Harry Potter and the Unread Comics
It’s Monday afternoon and I still haven’t read any of my comics from last Wednesday. Okay, I read New Avengers since it was this week’s Book of Doom, but other than that I haven’t read a comic in well over a week.
Instead, I’ve finished Harry Potter & The Order of the Phoenix and started reading Harry Potter & The Half-Blood Prince. I’m not sure if this is a testament to the quality of the Harry Potter books or a general apathy I feel towards today’s comics, but every time I considered sitting down to read Countdown or Fantastic Four, I opted instead to pick up the Half-Blood Prince.
I’m not really even much of a reader. It’s been five years since the last time I read more than one book in a short period of time (those books being the Lord of the Rings trilogy), but something about Harry Potter is compelling me to get to that last chapter of Death Hallows as fast as I can.
The fact that I’ve been able to remain relatively spoiler-free and am able to read all seven books in quick succession instead of waiting years between books is certainly part of it. But I think an even larger part of it is the internal logic that all the books have.
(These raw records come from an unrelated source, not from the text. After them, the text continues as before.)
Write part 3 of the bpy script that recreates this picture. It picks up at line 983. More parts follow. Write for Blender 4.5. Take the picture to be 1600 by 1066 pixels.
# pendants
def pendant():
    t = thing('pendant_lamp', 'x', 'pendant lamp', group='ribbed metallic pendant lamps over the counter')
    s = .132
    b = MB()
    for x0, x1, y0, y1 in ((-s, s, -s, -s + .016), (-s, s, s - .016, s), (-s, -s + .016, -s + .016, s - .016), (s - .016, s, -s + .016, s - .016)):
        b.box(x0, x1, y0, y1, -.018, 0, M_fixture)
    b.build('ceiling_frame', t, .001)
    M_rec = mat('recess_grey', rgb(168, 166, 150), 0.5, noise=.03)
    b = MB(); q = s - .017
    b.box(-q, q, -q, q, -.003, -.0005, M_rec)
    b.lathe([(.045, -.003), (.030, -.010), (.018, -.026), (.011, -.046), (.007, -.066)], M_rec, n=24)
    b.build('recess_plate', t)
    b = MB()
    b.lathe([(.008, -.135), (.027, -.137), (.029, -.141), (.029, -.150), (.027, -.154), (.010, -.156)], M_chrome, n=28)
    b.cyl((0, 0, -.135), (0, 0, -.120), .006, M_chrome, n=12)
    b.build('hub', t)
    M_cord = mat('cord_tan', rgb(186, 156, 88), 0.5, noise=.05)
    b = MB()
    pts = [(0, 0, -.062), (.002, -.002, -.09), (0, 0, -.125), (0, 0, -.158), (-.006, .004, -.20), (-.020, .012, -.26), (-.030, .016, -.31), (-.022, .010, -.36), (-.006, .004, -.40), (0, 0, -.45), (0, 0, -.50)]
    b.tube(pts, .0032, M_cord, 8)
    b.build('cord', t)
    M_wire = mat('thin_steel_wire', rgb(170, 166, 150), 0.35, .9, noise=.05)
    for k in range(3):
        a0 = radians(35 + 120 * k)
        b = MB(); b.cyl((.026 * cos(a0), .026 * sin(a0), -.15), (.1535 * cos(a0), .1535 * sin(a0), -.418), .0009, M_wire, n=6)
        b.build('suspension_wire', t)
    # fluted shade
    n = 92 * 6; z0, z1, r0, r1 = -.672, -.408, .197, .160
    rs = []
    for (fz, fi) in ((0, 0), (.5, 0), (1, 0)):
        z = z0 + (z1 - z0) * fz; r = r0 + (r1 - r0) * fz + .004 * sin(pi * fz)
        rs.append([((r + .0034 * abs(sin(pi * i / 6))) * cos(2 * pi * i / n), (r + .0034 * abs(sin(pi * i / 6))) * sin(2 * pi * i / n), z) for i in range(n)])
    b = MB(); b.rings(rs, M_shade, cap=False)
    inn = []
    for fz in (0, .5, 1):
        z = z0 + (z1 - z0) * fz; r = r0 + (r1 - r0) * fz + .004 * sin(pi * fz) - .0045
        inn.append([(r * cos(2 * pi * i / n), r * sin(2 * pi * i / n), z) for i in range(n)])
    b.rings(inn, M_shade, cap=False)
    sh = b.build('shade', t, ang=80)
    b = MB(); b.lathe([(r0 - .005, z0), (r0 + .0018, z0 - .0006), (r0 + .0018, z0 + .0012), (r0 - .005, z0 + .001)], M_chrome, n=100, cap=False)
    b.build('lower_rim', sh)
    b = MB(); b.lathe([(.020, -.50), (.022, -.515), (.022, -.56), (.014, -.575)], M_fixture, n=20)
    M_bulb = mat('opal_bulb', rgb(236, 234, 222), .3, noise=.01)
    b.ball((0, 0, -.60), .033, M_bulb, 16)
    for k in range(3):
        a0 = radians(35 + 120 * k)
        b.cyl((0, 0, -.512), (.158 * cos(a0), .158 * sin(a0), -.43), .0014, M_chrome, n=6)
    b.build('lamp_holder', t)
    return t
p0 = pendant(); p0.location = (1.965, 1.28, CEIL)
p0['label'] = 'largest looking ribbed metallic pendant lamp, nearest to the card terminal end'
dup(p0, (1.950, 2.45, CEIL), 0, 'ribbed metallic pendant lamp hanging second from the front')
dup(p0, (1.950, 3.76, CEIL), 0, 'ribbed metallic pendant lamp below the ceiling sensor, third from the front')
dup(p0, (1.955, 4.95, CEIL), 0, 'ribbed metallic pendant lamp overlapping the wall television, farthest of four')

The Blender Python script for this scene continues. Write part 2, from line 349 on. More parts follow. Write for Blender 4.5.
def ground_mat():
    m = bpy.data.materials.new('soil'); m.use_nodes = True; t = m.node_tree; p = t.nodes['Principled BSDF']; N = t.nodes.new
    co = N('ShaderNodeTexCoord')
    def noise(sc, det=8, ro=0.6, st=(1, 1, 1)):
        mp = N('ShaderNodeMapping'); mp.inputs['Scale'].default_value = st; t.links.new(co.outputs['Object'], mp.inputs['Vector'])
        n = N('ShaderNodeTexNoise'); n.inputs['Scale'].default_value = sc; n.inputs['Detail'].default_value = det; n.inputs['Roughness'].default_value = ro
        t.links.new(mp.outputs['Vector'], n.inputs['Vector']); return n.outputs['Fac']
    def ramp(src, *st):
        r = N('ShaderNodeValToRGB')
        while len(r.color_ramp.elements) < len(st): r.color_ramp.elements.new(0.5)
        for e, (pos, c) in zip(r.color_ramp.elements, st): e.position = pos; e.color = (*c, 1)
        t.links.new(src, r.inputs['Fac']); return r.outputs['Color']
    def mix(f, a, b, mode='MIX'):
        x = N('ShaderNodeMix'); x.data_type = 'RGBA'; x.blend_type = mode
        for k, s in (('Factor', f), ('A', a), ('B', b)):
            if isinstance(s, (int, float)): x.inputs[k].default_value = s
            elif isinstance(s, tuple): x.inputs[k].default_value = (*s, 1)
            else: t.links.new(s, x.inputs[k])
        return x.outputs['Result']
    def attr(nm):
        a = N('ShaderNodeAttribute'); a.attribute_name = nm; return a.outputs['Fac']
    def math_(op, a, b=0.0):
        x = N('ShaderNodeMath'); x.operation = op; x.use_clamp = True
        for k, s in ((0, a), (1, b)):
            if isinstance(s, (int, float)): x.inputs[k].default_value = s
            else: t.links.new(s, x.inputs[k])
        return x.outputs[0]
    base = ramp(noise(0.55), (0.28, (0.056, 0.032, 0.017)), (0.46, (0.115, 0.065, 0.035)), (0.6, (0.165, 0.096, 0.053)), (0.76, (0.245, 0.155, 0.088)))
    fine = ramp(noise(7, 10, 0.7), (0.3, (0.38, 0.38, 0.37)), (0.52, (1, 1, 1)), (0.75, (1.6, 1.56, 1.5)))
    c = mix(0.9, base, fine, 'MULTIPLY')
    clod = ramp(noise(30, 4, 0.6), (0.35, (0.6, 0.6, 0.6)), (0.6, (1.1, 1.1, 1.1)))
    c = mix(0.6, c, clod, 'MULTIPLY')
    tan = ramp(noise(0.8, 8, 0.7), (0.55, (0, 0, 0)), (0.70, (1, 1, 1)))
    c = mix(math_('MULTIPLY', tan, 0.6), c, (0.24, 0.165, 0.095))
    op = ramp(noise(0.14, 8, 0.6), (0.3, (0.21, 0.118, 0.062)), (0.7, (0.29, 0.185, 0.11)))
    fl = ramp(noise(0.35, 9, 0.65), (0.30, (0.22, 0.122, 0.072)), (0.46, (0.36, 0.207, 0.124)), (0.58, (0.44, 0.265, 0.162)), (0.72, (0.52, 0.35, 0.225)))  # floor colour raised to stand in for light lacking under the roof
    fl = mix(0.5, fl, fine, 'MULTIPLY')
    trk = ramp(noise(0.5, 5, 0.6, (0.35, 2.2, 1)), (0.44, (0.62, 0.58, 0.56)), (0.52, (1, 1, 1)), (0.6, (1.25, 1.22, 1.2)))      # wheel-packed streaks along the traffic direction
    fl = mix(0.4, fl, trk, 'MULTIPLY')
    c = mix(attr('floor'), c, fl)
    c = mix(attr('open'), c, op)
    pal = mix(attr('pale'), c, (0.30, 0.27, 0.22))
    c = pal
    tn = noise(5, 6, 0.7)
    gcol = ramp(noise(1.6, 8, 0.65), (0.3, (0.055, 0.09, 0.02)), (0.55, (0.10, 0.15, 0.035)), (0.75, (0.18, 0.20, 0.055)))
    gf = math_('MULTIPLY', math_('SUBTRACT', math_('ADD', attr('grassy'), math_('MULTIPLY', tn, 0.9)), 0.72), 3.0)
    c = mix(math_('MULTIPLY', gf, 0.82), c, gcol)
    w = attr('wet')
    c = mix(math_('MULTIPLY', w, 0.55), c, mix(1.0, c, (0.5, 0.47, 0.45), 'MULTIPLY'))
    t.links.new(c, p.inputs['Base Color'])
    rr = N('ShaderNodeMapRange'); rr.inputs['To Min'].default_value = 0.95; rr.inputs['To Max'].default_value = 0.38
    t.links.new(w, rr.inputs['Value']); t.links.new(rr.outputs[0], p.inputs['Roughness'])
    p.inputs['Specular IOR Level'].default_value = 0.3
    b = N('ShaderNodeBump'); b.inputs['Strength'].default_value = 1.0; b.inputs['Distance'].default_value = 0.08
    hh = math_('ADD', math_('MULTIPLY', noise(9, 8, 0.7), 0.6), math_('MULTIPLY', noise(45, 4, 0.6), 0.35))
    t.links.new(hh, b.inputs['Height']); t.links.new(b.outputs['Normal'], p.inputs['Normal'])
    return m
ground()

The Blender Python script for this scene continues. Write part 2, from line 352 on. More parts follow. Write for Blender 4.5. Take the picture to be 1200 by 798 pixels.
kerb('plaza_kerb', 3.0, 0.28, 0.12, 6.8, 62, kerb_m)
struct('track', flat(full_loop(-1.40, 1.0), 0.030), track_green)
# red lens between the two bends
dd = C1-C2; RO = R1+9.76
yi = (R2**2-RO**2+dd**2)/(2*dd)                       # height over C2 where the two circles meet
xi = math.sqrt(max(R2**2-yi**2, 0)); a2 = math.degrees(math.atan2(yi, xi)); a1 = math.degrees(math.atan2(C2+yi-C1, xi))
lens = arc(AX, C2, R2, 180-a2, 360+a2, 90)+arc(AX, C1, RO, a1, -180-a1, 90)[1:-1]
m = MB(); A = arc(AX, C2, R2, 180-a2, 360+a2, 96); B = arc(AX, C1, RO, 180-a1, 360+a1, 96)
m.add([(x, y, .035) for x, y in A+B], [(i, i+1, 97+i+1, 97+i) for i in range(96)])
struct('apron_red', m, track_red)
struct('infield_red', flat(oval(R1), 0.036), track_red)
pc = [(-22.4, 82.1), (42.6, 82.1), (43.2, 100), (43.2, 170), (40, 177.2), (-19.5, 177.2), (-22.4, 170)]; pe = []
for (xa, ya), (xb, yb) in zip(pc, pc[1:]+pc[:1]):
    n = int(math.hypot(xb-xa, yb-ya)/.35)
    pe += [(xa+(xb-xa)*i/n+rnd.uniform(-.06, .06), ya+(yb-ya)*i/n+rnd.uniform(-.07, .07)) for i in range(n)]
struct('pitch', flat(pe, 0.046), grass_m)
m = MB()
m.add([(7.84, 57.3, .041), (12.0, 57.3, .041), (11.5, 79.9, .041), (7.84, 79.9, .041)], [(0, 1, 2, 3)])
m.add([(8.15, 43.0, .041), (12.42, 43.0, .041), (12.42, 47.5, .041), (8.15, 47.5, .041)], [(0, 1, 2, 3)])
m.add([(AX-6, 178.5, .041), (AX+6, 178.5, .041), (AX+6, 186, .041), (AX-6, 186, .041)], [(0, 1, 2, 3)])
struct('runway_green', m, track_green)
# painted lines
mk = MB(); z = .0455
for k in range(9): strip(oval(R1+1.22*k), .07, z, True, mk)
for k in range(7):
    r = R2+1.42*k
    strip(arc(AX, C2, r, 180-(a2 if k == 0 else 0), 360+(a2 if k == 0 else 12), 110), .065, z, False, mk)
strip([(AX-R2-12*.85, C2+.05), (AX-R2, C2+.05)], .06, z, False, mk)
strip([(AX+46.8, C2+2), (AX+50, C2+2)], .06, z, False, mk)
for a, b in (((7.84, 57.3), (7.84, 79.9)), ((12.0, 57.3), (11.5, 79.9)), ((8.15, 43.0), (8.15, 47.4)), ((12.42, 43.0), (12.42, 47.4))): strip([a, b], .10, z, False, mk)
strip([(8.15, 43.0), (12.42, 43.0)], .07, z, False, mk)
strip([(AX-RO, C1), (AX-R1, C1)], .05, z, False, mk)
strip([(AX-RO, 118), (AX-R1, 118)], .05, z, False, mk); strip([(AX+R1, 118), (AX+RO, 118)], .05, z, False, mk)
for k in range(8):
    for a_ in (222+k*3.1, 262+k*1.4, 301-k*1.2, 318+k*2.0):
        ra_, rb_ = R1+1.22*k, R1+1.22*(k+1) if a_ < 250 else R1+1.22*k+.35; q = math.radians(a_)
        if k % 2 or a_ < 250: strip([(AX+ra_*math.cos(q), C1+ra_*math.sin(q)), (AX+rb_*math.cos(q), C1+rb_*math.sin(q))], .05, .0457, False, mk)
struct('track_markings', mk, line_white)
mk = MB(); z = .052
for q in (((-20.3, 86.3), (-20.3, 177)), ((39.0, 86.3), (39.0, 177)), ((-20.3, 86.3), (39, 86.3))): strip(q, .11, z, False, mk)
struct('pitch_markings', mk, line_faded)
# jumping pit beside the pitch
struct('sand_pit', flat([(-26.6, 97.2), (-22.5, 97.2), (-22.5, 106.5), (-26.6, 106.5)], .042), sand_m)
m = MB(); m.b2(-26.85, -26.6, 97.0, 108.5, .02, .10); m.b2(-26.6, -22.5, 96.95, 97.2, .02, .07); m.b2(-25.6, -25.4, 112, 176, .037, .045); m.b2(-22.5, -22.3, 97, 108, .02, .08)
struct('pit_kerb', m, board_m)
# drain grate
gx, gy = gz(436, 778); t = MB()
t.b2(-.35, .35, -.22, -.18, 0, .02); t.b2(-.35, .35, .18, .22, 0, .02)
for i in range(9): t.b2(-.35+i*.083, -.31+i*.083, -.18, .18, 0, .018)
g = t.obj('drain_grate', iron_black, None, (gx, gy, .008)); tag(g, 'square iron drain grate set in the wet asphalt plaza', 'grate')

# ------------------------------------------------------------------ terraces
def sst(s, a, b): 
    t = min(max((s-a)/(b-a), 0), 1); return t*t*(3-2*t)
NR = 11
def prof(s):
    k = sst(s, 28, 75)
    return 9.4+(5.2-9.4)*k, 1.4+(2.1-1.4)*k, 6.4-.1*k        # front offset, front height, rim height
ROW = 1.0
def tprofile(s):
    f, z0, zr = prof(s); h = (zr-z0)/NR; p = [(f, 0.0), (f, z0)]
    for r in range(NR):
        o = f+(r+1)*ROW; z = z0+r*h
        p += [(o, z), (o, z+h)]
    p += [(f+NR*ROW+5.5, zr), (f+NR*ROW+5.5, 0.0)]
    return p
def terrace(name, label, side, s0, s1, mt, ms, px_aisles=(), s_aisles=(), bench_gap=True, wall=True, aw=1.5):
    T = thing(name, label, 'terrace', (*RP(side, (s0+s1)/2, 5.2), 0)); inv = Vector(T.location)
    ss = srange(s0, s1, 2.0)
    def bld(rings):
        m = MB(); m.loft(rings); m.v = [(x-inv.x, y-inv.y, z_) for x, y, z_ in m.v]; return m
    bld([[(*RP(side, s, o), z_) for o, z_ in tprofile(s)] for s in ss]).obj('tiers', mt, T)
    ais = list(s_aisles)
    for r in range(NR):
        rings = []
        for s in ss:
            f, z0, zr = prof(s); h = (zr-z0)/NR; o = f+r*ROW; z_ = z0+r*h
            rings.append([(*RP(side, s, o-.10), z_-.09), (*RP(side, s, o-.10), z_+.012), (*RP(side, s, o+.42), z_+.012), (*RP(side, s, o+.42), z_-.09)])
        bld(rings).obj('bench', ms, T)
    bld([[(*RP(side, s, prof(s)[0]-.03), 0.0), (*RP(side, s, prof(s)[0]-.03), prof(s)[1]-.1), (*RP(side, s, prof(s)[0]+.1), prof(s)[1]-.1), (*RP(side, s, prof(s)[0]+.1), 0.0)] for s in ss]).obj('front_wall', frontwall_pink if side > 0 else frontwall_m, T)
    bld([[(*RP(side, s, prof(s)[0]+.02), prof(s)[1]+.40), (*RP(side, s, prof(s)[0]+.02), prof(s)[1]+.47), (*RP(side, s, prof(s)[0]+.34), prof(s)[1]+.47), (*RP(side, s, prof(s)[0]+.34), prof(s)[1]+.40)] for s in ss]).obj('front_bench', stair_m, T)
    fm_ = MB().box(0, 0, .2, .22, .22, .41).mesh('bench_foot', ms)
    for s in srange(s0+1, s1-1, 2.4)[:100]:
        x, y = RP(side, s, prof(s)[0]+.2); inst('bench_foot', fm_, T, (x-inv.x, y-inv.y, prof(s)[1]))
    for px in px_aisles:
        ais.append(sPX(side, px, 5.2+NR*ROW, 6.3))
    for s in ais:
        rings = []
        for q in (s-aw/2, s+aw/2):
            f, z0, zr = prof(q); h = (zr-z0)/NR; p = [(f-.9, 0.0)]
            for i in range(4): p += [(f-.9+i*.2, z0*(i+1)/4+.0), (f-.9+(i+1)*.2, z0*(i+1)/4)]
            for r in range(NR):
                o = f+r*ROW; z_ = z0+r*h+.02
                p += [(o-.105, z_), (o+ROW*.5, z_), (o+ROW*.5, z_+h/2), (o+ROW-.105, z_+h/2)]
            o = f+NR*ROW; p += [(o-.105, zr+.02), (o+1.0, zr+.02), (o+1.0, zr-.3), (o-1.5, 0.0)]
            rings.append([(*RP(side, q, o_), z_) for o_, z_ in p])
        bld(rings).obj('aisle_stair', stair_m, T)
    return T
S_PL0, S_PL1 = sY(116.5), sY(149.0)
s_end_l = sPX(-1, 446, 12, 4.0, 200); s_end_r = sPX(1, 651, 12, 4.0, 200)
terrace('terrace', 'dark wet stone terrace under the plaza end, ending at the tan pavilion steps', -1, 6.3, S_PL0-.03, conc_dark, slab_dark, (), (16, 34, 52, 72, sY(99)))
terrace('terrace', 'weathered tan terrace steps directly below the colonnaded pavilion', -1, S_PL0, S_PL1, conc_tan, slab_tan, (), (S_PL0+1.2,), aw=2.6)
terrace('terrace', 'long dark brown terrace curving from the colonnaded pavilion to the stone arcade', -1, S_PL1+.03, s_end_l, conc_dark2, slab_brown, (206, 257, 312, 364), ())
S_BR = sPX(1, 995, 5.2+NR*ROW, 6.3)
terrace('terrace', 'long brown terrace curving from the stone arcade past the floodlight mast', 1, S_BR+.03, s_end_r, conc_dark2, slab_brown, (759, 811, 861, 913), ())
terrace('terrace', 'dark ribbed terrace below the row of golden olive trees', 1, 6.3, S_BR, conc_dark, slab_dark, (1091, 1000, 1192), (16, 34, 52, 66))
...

Nothing in the Harry Potter books is inexplicable. If a bit of information is essential to the climax, you can be sure it was introduced somewhere in the previous 300-800 pages. Nothing happens that contradicts something earlier in the story. And there’s certain rules that apply to the magic involved, even when magic is one subject that could easily ignore any rules placed upon it.
All that deliberate thought, planning and execution that went into these books is a breath of fresh air when many of my favorite past times (like comics and professional wrestling) seem to have no regard for what makes sense now, in the past or in the future.
By the time I finish the Harry Potter series, another two Wednesdays probably will have passed. I’m hoping this unexpected break from comics will recharge my love for the medium a bit. But if nothing else, I’ll hopefully have a better sense of what’s crap and what’s not and will reduce my weekly purchases a little.
I think it definitely helps that J.K. Rowling is the sole mind responsible for crafting her stories and the world that the characters live in – wheras, in the Marvel and DC Universes, even if you’re writing a book that is relatively detached from the Big Event of the Week, you still have at least one editor, and the EIC (to take it to an extreme) who can nix any portion of your story at any possible time, no matter if everything you’d written to that point was logically moving towards said portion. As a writer, you presumably have complete control over your story, unless of course you’re writing, say, a Star Wars novel or something.
Not to mention that Half-Blood Prince is very, very good, and I can’t blame you one bit for reading that instead of comics.